_Data excerpts:_
# # # # #
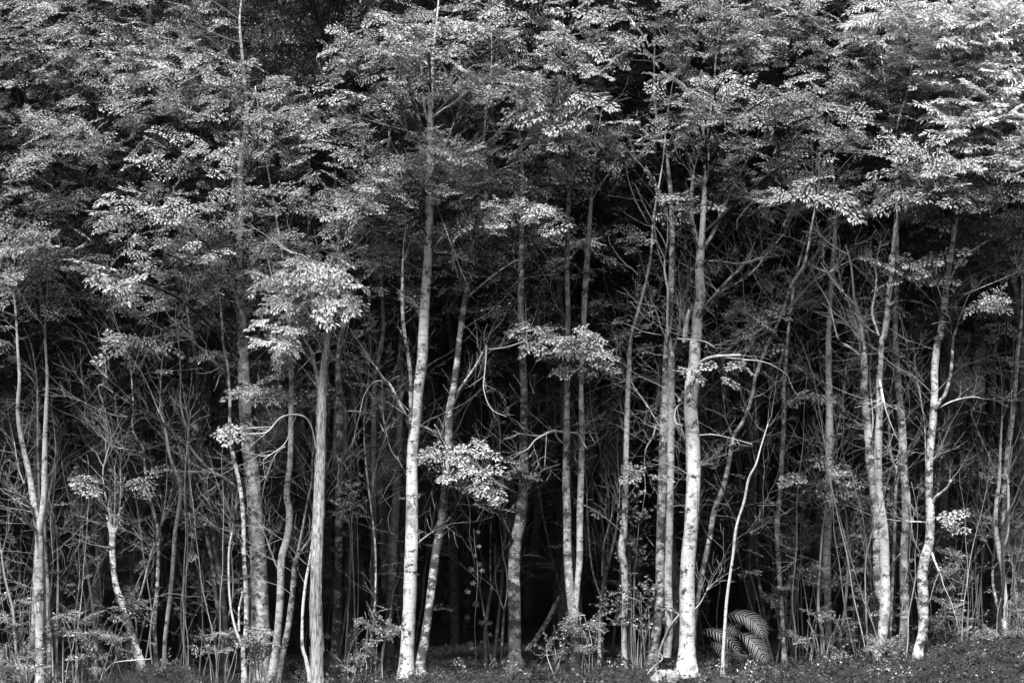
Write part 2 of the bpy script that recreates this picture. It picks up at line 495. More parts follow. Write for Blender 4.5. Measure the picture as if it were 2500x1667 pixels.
def tree(key, label, depth, bark, trunk, stems=(), branches=(), name='forest_tree', cat='tree', group=None,
         top=None, twigs=14, twig_z=(1.8, 5.2), bare=(), lean=0.0, twig_len=(.6, 1.8), twig_mat='twig'):
    """trunk and stems reach the ground or another stem; branches and bare (bleached) branches do not"""
    rows = trace(trunk)
    w = world_stem(rows, depth, lean)
    bx, by = w[0, 0] + (w[0, 0] - w[1, 0]) * 0.1, w[0, 1]
    gz = float(ground_z(bx, by))
    if w[0, 2] > gz + 0.04:                                   # the foot is hidden by plants: go on down to the ground
        w = np.vstack([[bx + 0.25 * (w[0, 0] - w[1, 0]), by, gz, w[0, 3] * 1.12], w])
    keep = w[:, 2] > gz - 0.02
    w = w[keep]
    r0 = w[0, 3]
    foot = [[w[0, 0], w[0, 1], gz - 0.12, r0 * 1.65], [w[0, 0], w[0, 1], gz + 0.03, r0 * 1.4], [w[0, 0] * .7 + w[1, 0] * .3, w[0, 1], gz + 0.14, r0 * 1.12]]
    while w[0, 2] < gz + 0.2:
        w = w[1:]
    w = np.vstack([foot, w])
    if top:                                                    # the stem goes on up inside the crown
        d = unit(w[-1, :3] - w[-3, :3]); z0 = w[-1, 2]; r = w[-1, 3]; p = w[-1, :3].copy()
        k = max(2, int((top - z0) / 0.7))
        for i in range(k):
            d = unit(d * 0.8 + UP * 0.3 + np.array([random.gauss(0, .12), random.gauss(0, .12), 0]))
            p = p + d * (top - z0) / k
            w = np.vstack([w, [*p, max(0.008, r * (1 - (i + 1) / k))]])
    root = empty(name, (w[0, 0], w[0, 1], gz), label, cat, group)
    org = np.array(root.location)
    path = smooth_path(w, 0.055)
    wob = np.sin(path[:, 2] * 1.7 + depth * 9) * 0.05
    path[:, 1] += wob * sstep(0.3, 2.0, path[:, 2] - gz)
    sides = 16 if r0 > 0.05 else (10 if r0 > 0.025 else 7)
    mb = MB(); tube(mb, path, sides, 0.035); mb.build('trunk', M[bark], root, True, org)
    paths = [path]
    tips_of = [] if (top or key in ('L3', 'L11')) else [(path, random.uniform(1.0, 2.0))]
    for s in stems:
        ws = world_stem(trace(s), depth + 0.03, random.uniform(-.2, .2))
        ps = smooth_path(ws, 0.055)
        mb = MB(); tube(mb, ps, max(6, sides - 4), 0.035); mb.build('stem', M[bark], root, True, org)
        paths.append(ps)
        tips_of.append((ps, random.uniform(1.4, 2.2)))
    for bl, mat in [(b, bark) for b in branches] + [(b, 'bleached') for b in bare]:
        ws = world_stem(trace(bl), depth - 0.01, random.uniform(-.5, .05))
        pb = smooth_path(ws, 0.05)
        if mat == 'bleached': pb[:, 3] *= 0.72
        mb = MB(); tube(mb, pb, 7, 0.05)
        for _ in range(random.randint(2, 5)):
            i = random.randrange(len(pb) // 3, len(pb))
            dd = pb[min(i + 1, len(pb) - 1), :3] - pb[max(i - 2, 0), :3]
            twig(mb, pb[i, :3], unit(dd) + rand_dir(random.uniform(0, 6.28), random.uniform(-.3, 1)) * .9, random.uniform(.15, .5), min(.004, pb[i, 3] * .6), 1)
        mb.build('branch', M[mat], root, True, org)
        paths.append(pb)
        if mat != 'bleached' and pb[-1, 3] < .022: tips_of.append((pb, random.uniform(.4, .9)))
    if twigs:
        mb = MB()
        for pp, L in tips_of:                                  # stems and branches thin out into twigs
            dd = unit(pp[-1, :3] - pp[max(0, len(pp) - 5), :3])
            twig(mb, pp[-1, :3] - dd * .01, dd, L, pp[-1, 3], 2, .05, .1)
            for _ in range(2):
                twig(mb, pp[-2, :3], dd + rand_dir(random.uniform(0, 6.28), .4) * .6, L * .6, pp[-1, 3] * .6, 1, .05, .12)
        for _ in range(int(twigs * .8)):
            pp = random.choice(paths[:1] * 2 + paths)
            c = pp[(pp[:, 2] > gz + twig_z[0]) & (pp[:, 2] < twig_z[1])]
            if len(c) < 3: continue
            q = c[random.randrange(len(c))]
            az = random.uniform(0, 2 * math.pi)
            twig(mb, q[:3], rand_dir(az, math.radians(random.uniform(5, 55))), random.uniform(*twig_len), max(0.003, min(.009, q[3] * random.uniform(.08, .18))), 2)
        o = mb.build('bare_twigs', M[twig_mat], root, True, org)
        if o: o['kind'] = 'stuff'
    TREES[key] = dict(root=root, path=path, depth=depth, org=org, fill=MB(), boughs=[])
    return root

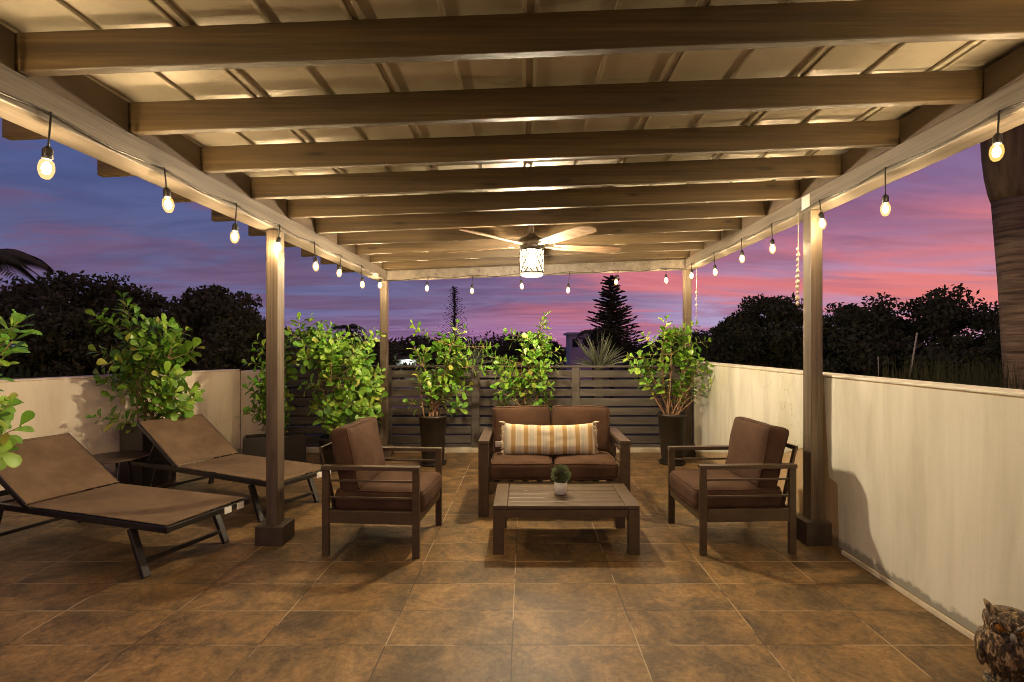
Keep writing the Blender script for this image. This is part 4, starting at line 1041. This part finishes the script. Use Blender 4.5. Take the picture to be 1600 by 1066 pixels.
# grass beside it
gr = thing('grass_clump', 'clump of tall dull grass above the right wall beside the palm trunk', 'grass clump', (4.6, 5.6, G))
mb = MB(); r = random.Random(9)
for i in range(420):
    b = Vector((r.uniform(-.6,.75), r.uniform(-.35,.35), 3.3)); tp_ = b + Vector((r.uniform(-.14,.14), r.uniform(-.1,.1), r.uniform(.98,1.22)))
    mb.strip([b, b.lerp(tp_,.6)+Vector((0,0,.04)), tp_], [.006,.005,.001], (0,-1,.1))
mb.build('blades', M['grass_blade'], gr)
MB().tube([(0,0,0), (0,0,1.6), (.05,0,3.35)], [.4,.5,.62], 12).build('root_mass', M['bark'], gr)
# two thin poles
for (pa, pb_, Y, rr_, lb) in (((1413, 640), (1433, 520), 8.0, .012, 'taller pale pole leaning right, beyond the right wall'), ((1374, 640), (1372, 557), 9.0, .007, 'shorter thin pole standing beyond the right wall')):
    x0, z0 = place(*pa, Y); x1, z1 = place(*pb_, Y); k_ = (G-z0)/(z1-z0); p = MB()
    p.tube([(x0+(x1-x0)*k_, Y, G), (x1, Y, z1)], rr_, 8); tag(p.build('garden_pole', M['pole']), lb, 'pole', 'poles beyond the right wall')
# far houses
def house(label, px0, px1, py_roof, Y, depth, wins, lamp=None, flatroof=True):
    x0, z = place(px0, py_roof, Y); x1, _ = place(px1, py_roof, Y)
    t = thing('house', label, 'house', ((x0+x1)/2, Y, G))
    MB().box(x0, x1, Y, Y+depth, G, z).build('wall', M['far_wall'], t, 0, True)
    MB().box(x0-.3, x1+.3, Y-.3, Y+depth+.3, z+.003, z+.25).build('roof', M['far_roof'] if not flatroof else M['far_wall'], t, 0, True)
    for a, b, c, d in wins:
        MB().box(x0+(x1-x0)*a, x0+(x1-x0)*b, Y-.06, Y+.05, z-c, z-d).build('window', M['window'], t, 0, True)
    if lamp:
        lx_, lz_ = place(*lamp, Y); MB().lathe([(.01,-.1), (.08,-.06), (.1,0), (.06,.07), (.01,.1)], 12, (lx_, Y-.25, lz_)).build('lamp', M['house_lamp'], t, 0, True)
    return t
house('white house far off between the shrub and the conifer', 890, 936, 523, 58, 5, ((.1,.3,1.4,.5), (.45,.6,1.4,.5), (.75,.9,1.4,.5)))
house('low house with a bright wall lamp seen over the fence by the back left post', 560, 650, 562, 36, 6, ((.1,.2,1.8,.8), (.35,.5,2.2,.8)), (637, 566), False)
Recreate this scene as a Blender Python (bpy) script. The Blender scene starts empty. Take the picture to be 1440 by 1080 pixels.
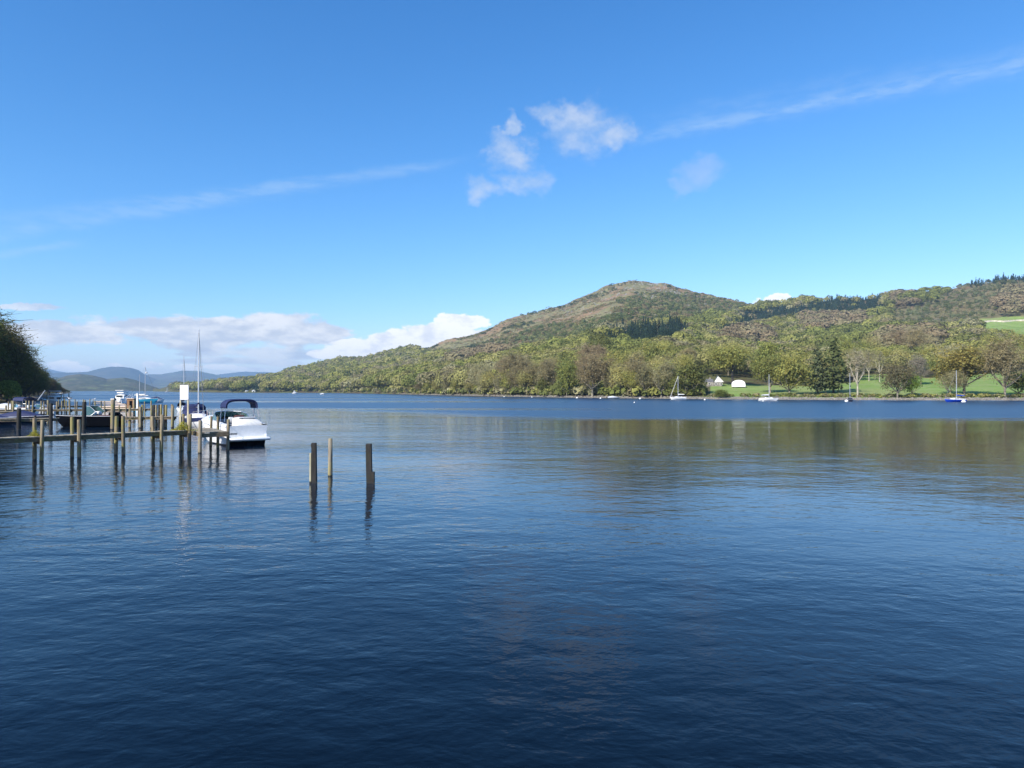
# # # # #
_Task to complete:_ Locate each line with the word "script" and copy it.

_Written response:_
Write part 2 of the bpy script that recreates this picture. It picks up at line 495. More parts follow. Write for Blender 4.5. Measure the picture as if it were 2500x1667 pixels.
Keep writing the Blender script for this image. This is part 4, starting at line 1041. This part finishes the script. Use Blender 4.5. Take the picture to be 1600 by 1066 pixels.
Recreate this scene as a Blender Python (bpy) script. The Blender scene starts empty. Take the picture to be 1440 by 1080 pixels.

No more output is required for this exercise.